Source material ->
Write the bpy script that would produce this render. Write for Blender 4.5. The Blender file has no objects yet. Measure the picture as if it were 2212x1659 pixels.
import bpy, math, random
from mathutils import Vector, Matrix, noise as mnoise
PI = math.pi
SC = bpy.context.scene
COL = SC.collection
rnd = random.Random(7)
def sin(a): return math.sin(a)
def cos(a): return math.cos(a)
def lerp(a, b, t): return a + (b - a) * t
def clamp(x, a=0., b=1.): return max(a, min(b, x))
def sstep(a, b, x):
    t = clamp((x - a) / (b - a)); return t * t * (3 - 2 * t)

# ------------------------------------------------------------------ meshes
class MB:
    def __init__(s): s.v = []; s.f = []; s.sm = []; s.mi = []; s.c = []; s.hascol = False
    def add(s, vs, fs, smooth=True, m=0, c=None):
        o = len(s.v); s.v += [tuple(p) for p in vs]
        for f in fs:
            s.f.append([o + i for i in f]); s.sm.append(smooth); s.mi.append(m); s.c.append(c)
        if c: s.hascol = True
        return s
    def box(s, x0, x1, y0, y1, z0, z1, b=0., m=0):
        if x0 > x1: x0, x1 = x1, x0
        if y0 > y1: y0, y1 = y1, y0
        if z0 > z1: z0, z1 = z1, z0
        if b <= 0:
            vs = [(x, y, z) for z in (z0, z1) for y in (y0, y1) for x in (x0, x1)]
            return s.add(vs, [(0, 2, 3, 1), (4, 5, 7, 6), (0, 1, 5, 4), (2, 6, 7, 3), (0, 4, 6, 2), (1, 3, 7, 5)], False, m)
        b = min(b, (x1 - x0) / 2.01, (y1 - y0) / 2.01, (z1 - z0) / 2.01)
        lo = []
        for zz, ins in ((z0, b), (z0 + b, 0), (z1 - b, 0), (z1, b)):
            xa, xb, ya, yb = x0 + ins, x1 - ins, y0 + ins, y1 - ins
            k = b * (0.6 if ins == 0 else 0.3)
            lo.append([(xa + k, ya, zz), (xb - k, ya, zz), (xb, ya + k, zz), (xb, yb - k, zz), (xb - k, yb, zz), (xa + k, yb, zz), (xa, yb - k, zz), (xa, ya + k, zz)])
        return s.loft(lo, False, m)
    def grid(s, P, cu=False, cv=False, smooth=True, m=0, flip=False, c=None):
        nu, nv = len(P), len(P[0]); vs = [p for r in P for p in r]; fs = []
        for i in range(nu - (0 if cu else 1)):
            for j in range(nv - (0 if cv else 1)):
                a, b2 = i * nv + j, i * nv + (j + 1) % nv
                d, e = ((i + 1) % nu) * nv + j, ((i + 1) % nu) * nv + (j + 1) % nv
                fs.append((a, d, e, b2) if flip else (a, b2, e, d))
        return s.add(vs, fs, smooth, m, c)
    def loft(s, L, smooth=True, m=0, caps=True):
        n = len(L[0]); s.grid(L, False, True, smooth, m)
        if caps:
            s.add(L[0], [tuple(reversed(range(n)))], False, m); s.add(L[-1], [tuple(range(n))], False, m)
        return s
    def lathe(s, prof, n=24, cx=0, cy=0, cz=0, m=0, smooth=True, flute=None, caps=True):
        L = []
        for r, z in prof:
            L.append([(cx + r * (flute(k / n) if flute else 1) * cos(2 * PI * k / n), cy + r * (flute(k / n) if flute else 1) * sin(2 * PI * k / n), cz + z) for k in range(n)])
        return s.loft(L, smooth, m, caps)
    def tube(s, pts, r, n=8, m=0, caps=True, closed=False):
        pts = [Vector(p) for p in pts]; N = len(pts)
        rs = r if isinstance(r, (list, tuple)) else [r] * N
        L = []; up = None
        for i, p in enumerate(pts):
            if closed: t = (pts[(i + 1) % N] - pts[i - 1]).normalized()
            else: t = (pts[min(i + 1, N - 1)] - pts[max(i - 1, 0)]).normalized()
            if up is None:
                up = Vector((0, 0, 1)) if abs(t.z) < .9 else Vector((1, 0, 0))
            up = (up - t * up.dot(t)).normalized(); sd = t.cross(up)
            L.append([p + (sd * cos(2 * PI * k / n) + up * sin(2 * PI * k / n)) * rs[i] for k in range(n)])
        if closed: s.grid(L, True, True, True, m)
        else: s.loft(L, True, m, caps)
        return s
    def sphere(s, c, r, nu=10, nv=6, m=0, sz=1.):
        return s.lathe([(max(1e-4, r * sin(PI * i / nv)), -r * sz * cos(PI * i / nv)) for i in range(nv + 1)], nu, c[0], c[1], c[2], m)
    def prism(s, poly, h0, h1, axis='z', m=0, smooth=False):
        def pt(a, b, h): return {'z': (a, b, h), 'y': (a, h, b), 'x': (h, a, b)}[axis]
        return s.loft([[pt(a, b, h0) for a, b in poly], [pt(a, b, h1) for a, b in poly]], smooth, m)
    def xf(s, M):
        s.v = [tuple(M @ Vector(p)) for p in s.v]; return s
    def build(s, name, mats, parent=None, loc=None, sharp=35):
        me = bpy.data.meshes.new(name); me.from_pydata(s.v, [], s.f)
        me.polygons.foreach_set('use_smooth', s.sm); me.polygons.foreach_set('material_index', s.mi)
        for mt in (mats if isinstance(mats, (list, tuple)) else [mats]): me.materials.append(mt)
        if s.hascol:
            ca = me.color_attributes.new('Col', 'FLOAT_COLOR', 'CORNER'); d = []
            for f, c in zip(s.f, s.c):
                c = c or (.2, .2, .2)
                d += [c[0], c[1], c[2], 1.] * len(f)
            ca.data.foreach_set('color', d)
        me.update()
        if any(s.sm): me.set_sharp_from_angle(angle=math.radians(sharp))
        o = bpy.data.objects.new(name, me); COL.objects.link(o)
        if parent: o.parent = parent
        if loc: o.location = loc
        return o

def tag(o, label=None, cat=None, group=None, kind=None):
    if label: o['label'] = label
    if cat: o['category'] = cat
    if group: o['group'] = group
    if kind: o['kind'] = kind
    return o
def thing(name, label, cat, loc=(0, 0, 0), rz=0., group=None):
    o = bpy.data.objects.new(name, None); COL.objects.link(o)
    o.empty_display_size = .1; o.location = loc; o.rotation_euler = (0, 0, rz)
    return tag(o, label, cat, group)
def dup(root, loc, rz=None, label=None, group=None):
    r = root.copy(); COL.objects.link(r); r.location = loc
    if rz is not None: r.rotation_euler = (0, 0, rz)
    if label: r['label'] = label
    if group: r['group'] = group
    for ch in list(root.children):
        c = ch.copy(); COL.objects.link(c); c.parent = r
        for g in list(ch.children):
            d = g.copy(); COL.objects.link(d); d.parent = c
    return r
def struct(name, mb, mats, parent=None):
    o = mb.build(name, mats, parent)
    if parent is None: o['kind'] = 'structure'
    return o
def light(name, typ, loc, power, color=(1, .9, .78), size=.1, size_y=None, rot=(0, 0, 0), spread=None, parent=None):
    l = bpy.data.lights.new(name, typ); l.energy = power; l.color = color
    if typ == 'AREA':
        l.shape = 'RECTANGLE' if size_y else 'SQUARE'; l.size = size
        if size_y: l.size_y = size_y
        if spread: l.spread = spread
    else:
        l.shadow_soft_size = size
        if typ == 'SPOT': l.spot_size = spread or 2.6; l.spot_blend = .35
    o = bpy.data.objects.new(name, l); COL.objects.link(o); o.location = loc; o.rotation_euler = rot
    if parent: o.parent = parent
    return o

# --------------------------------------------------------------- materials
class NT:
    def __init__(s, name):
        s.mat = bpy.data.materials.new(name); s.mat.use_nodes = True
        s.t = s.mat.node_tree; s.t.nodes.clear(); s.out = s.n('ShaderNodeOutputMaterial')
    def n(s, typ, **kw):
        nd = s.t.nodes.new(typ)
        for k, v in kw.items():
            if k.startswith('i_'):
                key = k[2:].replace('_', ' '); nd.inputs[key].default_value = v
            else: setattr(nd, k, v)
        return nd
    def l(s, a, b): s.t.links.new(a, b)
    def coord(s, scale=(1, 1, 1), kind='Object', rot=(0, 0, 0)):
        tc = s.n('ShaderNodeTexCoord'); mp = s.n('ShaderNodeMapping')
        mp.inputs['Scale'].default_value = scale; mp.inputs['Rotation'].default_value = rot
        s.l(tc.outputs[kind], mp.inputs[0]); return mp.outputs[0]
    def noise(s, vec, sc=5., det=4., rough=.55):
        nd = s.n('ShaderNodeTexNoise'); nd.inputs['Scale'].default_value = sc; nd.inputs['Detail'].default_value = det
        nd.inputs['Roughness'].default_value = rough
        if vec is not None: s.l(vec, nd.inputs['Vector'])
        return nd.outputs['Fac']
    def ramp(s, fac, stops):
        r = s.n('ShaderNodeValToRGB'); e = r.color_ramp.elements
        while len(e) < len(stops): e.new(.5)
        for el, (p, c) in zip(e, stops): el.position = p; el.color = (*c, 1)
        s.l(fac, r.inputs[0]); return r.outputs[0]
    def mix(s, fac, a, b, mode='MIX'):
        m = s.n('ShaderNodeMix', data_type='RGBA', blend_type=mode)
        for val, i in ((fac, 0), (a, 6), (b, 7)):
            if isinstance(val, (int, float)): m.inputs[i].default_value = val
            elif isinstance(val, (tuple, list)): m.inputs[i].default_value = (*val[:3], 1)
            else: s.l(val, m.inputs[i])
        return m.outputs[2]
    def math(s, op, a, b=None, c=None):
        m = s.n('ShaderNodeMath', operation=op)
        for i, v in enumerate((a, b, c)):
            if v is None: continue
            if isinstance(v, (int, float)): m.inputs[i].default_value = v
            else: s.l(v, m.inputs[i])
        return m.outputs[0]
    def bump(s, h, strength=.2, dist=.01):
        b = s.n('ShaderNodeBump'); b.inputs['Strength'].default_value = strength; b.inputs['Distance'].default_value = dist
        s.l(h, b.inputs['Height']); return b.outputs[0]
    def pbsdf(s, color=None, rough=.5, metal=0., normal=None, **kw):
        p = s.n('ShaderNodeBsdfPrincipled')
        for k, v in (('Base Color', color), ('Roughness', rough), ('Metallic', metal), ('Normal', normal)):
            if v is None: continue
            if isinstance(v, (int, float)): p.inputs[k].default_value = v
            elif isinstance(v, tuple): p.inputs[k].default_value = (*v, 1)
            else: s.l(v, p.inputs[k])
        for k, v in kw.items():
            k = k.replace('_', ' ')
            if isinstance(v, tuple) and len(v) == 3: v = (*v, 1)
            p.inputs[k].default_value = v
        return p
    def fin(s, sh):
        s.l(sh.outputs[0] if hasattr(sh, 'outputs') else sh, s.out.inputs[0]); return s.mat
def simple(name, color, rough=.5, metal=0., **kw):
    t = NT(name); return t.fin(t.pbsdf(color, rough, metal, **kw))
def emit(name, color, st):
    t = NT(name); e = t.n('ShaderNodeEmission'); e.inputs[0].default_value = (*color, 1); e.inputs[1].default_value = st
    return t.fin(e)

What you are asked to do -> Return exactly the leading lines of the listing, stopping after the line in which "t = clamp((x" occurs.

Answer for this exercise ->
Write the bpy script that would produce this render. Write for Blender 4.5. The Blender file has no objects yet. Measure the picture as if it were 2212x1659 pixels.
import bpy, math, random
from mathutils import Vector, Matrix, noise as mnoise
PI = math.pi
SC = bpy.context.scene
COL = SC.collection
rnd = random.Random(7)
def sin(a): return math.sin(a)
def cos(a): return math.cos(a)
def lerp(a, b, t): return a + (b - a) * t
def clamp(x, a=0., b=1.): return max(a, min(b, x))
def sstep(a, b, x):
    t = clamp((x - a) / (b - a)); return t * t * (3 - 2 * t)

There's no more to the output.